### SUPPLIED RECORDS

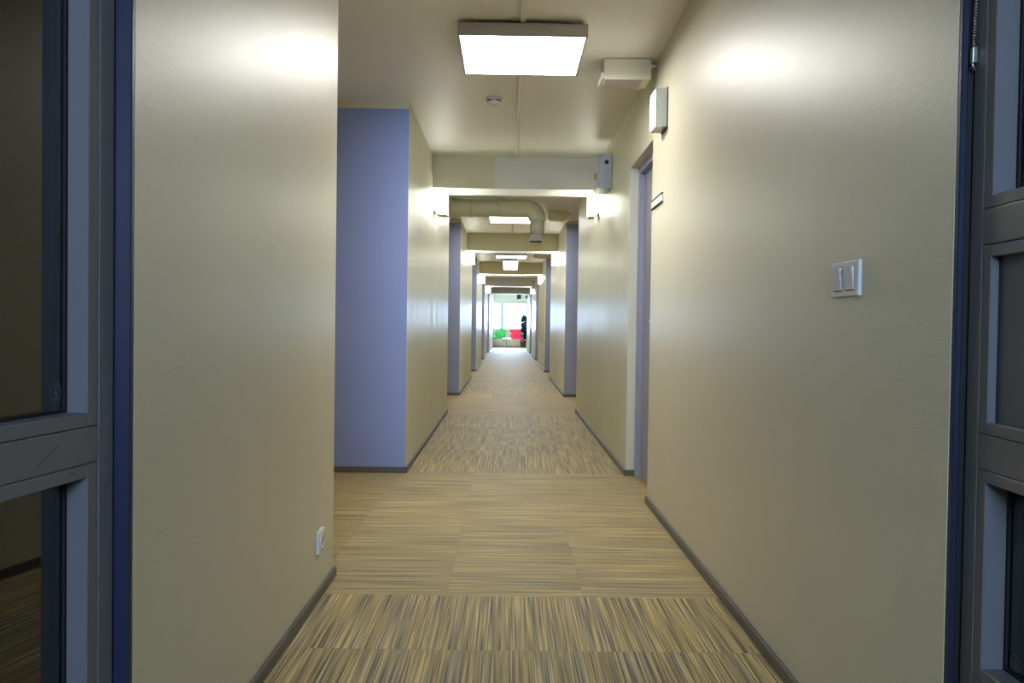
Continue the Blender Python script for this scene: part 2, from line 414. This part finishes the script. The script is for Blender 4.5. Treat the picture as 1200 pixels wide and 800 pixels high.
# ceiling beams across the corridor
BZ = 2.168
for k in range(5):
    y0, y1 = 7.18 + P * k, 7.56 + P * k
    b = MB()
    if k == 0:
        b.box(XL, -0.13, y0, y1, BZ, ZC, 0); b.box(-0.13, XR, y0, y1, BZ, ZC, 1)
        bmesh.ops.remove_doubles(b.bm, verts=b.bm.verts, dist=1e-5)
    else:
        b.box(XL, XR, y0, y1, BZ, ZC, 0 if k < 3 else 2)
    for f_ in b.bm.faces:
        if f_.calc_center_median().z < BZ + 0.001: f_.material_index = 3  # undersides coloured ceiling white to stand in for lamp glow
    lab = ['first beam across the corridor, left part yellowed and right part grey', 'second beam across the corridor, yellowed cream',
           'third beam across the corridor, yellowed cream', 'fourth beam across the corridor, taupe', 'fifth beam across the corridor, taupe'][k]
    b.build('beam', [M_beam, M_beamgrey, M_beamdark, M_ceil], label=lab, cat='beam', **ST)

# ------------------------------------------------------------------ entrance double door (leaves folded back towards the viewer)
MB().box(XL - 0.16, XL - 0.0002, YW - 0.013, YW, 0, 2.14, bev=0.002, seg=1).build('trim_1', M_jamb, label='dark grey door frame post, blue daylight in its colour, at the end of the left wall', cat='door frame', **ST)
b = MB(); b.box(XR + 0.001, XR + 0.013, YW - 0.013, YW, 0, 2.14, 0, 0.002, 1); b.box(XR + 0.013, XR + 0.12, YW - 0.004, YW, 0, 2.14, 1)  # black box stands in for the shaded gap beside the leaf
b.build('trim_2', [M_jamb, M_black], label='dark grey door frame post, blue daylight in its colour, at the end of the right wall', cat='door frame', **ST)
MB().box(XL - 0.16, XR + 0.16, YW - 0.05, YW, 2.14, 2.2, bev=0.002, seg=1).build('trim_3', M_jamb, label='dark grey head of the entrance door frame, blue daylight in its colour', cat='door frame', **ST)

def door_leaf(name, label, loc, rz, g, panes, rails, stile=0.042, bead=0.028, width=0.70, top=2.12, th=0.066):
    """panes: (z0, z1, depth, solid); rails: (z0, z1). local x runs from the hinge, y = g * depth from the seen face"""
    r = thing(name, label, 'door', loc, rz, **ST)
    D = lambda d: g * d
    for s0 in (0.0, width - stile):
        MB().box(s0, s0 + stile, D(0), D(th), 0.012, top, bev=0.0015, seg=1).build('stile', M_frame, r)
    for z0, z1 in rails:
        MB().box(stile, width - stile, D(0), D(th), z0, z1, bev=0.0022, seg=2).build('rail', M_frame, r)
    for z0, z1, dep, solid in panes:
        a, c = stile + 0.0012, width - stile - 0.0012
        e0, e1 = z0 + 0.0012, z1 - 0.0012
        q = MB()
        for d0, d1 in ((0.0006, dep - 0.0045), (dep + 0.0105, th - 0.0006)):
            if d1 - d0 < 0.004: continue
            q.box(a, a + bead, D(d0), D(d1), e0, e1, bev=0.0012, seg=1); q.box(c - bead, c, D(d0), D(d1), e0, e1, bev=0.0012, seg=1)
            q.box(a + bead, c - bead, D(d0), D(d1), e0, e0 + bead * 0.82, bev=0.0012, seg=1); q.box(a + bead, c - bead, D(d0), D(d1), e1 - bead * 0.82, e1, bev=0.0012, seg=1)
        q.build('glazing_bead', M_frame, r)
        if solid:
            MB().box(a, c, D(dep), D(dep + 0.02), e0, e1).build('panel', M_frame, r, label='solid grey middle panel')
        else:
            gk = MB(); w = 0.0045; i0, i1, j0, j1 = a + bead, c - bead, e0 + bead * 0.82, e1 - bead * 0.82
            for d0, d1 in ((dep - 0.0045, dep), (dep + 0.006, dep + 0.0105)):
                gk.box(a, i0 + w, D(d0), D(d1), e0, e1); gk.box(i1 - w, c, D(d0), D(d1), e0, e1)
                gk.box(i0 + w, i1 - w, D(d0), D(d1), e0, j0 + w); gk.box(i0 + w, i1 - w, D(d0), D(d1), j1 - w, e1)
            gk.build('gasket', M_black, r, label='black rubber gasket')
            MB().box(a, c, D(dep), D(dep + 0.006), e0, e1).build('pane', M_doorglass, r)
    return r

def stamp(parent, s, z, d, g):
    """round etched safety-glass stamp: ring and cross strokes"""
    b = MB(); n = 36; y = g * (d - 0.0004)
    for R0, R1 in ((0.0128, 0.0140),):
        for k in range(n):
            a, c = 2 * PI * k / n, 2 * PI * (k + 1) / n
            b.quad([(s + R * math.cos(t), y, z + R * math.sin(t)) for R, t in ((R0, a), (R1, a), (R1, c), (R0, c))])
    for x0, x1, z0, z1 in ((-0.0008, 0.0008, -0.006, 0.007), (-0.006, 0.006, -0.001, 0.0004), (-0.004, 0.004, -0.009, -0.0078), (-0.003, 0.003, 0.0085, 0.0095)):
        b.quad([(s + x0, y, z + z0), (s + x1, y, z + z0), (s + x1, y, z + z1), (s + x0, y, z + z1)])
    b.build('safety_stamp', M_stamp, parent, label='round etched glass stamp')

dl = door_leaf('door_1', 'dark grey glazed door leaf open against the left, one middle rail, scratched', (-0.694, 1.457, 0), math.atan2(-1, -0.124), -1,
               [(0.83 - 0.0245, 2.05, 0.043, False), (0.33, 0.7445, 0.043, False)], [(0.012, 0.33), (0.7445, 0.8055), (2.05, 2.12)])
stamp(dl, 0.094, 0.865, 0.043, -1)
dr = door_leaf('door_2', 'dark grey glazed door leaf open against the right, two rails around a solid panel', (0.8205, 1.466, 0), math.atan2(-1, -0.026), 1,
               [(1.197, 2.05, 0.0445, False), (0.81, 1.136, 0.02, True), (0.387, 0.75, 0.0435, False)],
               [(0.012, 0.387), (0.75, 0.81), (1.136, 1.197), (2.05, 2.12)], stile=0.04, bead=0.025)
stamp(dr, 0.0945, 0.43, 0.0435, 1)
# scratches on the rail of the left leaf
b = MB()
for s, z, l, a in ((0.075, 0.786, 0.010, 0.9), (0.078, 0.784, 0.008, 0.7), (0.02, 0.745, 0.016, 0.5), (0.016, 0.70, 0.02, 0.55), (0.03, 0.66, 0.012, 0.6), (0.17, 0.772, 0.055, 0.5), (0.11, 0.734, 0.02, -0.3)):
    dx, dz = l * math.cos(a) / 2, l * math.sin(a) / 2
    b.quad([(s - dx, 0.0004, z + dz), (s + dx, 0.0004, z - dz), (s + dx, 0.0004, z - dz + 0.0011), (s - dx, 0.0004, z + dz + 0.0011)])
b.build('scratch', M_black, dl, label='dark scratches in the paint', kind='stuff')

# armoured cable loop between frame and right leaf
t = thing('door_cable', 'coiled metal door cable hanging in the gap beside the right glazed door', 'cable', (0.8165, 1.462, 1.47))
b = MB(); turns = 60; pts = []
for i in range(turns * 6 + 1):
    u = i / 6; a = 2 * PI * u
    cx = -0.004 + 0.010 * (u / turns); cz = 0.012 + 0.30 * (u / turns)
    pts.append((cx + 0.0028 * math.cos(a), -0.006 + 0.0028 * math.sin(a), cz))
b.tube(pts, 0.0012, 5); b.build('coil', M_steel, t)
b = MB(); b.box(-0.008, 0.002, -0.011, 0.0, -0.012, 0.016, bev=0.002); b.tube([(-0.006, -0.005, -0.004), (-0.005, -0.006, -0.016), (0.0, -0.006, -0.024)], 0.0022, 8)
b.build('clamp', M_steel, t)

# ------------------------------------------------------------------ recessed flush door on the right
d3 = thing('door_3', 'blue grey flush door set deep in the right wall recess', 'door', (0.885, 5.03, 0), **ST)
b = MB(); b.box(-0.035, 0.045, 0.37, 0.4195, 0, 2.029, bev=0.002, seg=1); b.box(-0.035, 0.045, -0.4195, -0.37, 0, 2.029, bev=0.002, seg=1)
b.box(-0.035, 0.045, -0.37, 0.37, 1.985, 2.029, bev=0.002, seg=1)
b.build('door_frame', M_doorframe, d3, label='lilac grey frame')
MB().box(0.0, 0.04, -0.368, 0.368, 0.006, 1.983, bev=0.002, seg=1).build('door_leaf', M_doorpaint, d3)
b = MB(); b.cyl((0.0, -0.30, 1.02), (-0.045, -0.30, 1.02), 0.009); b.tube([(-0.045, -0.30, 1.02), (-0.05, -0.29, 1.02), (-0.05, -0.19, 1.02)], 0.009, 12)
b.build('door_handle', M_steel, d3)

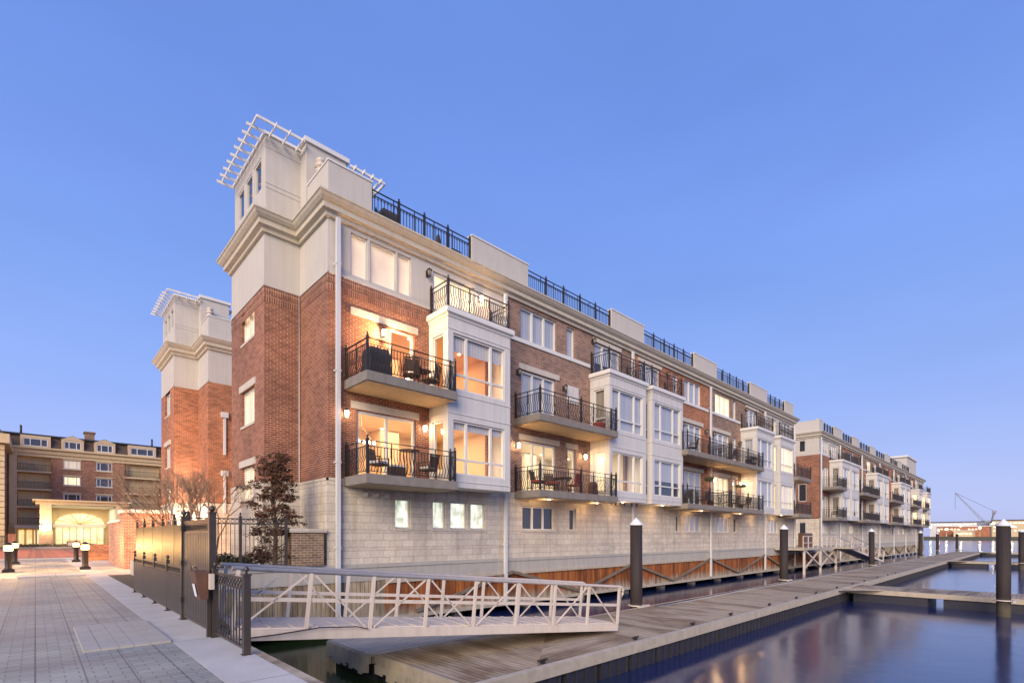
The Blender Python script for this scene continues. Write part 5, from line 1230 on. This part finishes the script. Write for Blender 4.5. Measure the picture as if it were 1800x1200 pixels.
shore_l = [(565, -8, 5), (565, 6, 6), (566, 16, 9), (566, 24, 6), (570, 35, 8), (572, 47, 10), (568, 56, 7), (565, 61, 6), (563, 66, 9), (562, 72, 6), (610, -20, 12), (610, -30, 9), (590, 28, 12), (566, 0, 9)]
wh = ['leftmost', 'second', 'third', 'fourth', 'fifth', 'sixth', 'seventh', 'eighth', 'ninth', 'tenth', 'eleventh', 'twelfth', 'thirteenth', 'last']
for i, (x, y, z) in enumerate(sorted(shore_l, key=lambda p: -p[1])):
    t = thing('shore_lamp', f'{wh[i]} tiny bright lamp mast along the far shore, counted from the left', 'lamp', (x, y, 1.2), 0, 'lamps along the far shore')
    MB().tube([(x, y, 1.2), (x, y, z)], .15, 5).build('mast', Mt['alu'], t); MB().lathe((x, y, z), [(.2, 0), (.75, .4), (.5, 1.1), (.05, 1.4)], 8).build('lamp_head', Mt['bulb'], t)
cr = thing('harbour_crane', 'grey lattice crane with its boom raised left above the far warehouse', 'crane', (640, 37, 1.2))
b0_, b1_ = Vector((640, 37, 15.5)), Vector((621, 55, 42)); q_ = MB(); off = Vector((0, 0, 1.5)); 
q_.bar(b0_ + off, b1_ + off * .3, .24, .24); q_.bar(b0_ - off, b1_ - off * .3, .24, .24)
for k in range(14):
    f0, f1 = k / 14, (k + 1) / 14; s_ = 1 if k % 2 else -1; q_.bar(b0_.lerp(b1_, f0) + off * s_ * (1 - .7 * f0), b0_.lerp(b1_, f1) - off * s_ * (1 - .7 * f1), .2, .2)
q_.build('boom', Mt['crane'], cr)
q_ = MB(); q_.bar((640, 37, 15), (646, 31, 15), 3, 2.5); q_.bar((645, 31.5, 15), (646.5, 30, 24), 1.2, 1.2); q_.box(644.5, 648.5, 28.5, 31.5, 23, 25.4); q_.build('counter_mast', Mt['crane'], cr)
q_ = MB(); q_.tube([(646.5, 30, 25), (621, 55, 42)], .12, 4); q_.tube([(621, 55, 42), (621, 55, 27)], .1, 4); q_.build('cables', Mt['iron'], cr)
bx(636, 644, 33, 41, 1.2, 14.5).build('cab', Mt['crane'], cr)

######

WHAT THE TASK ASKS ->
Repeat the listing above from its first line through the line that contains "label=lab, cat='beam', **ST)", both included, and nothing more. Drop the pictures.

TASK SOLUTION ->
Continue the Blender Python script for this scene: part 2, from line 414. This part finishes the script. The script is for Blender 4.5. Treat the picture as 1200 pixels wide and 800 pixels high.
# ceiling beams across the corridor
BZ = 2.168
for k in range(5):
    y0, y1 = 7.18 + P * k, 7.56 + P * k
    b = MB()
    if k == 0:
        b.box(XL, -0.13, y0, y1, BZ, ZC, 0); b.box(-0.13, XR, y0, y1, BZ, ZC, 1)
        bmesh.ops.remove_doubles(b.bm, verts=b.bm.verts, dist=1e-5)
    else:
        b.box(XL, XR, y0, y1, BZ, ZC, 0 if k < 3 else 2)
    for f_ in b.bm.faces:
        if f_.calc_center_median().z < BZ + 0.001: f_.material_index = 3  # undersides coloured ceiling white to stand in for lamp glow
    lab = ['first beam across the corridor, left part yellowed and right part grey', 'second beam across the corridor, yellowed cream',
           'third beam across the corridor, yellowed cream', 'fourth beam across the corridor, taupe', 'fifth beam across the corridor, taupe'][k]
    b.build('beam', [M_beam, M_beamgrey, M_beamdark, M_ceil], label=lab, cat='beam', **ST)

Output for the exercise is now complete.